I don’t remember hearing whether there were tears accompanying the explanation or not.
I don’t remember if there was a reason given for why she gave the child away to be used as a muddy gardener. 

 I do know that her tone changed to desperate determination to keep B from ever coming home.  Four girls were fathered by the same man.  B is number 3 and at 11 years old, she is 2 years shy of an accepted tradition and practice that would marry her off at 13.  Their father is nowhere to be found and makes no attempt to care for the girls, but he is keenly aware of their ages and on or very near their 13th birthday he makes his way back to the family’s dung shack accompanied by several men.  
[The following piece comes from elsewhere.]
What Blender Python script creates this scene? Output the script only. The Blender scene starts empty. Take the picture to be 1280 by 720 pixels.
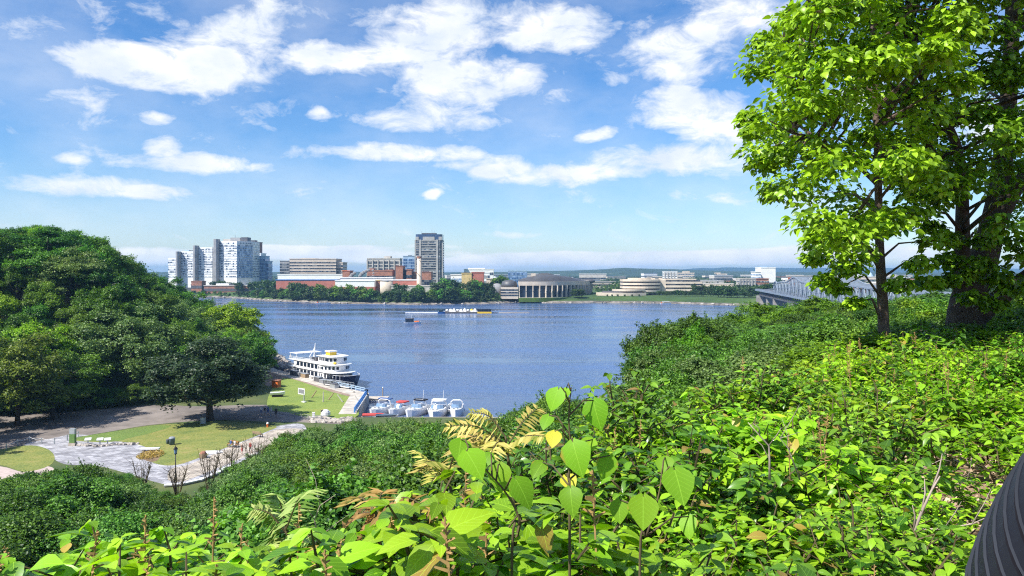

The men are taken inside and seated to wait, men who qualify not because of a commonality or promising devotion.  The adolescent child is told to put on a dress called a “Gomesi”, the traditional garment signifying womanhood.  Her father beckons her inside the home where she stands for examination by the attendants.  She leaves, negotiations ensue, and she is awarded to the one of her father’s choosing.  

This has been the case for two older sisters and will likely be the case for the youngest when four short years count off what is left of her childhood.  With pain and hopelessness, her mother states that there would be no preventing the matchmaking if B were to return home.  Threats to kill the auctioneer/father are empty and painfully inadequate to stop the sale of young girls, even in this family.  Uncles can step in and profit the same way if a father is unavailable to do so.  
My mind’s eye can picture B’s youngest sister, sitting close to the excitement a visitor would bring and overhearing the conversation.  My heart prays she is still too young to understand that her future is in the hands of a man who should protect her with his life, and his community, his culture, nods to his choice and his rights.

A trade…money for innocence…a man is as wealthy as his daughters can make him.  There is so much press, attention being given to human trafficking, sex trafficking and the immensity of its destruction and depravity.  But deep inside a continent rich in custom is this practice, this ritual.  A terrified child adorned in an oversized garment…a father lost to his greed…no press, no protest, no task force…

They don’t call it trafficking…they call it tradition.

Our girl seems good, not unaffected by the choices made for her past, but secure and hopeful about her future.  We pray for her processing of the visit and the invisible scars and messages that have been written on her heart.  We ask God to heal her and make a way for her younger sister.   

 He’s trustworthy with that request, a father to the fatherless and to those whose father has lost his way.